Our first night in Paris was not enjoyable. First, we missed our flight from London and then we had the most unpleasant experience on the Metro . All we were trying to do was grab dinner. The person at the hotel recommended we take the Metro three stops because there are restaurants open later there.
We go to the Metro station and try to buy tickets, but the machine only takes exact change or a credit card. We didn’t have exact change and the credit card wasn’t working. Henry went to the teller and told her where we were trying to go, Montparnasse - Bienvenüe, and tried to buy tickets from her, but there was a language barrier, and she finally swiped us in for free, and then spouted some French at us, but Henry didn’t understand any of it. The train comes and we wait for the doors to open, but it doesn’t open. Apparently on some of the older lines, the doors are not automatic, there is a lever on the door that you have to pull to open it. A guy on the train saw us just standing there, so he opened the door for us from the inside.
We get to our stop and as we are getting close to the exit, there is a security checkpoint, checking tickets. Except we don’t have tickets since the women swiped us in. We tried explaining that to the officers, but they insisted that we committed an illegal activity and assume we are lying and that we jumped the turnstile. There was also talk about calling the police and the embassy. Look at me, do I look like I jump turnstiles? Am I even tall enough to?
Henry argued with them for over half an hour, trying to explain how one of their co-workers let us through and that we did not purposely commit an illegal act. At one point one of the officers says, “This is not USA, this is France.” At that moment, I knew we would never win, they hated us Americans and were going to make us pay. So we were fined €35 a piece and in Paris, you have to pay upfront. If you don’t have cash, they are equipped to take credit cards.

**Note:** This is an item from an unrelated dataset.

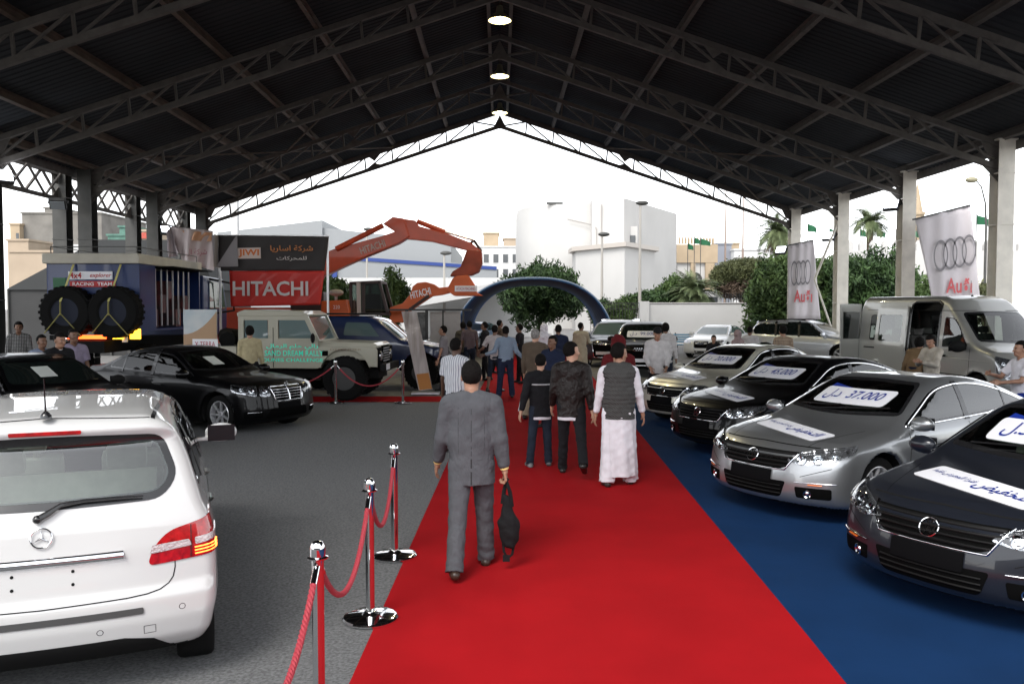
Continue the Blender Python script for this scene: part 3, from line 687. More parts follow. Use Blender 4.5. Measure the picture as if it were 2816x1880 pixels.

I’m still wondering if we got scammed. The woman at our stop knew where we were going because Henry had told her the stop were trying to go to and swiped us through. After our debacle with the four officers that fined us, we saw them all outside the train station, not working anymore. They all stopped working after our incident. And the rest of our trip in Paris, we never saw another security checkpoint. It just all seemed very suspicious and too coincidental.
So the morale of this story, pay your own way for everything, there are no such things as favors or free rides!
Side note: One of the nights while we were walking to dinner we heard an American girl walking by saying, “She invited me and then I got fined.” We’re not sure what exactly she was talking about, but again, it seems like another French person duped an American person and she got fined.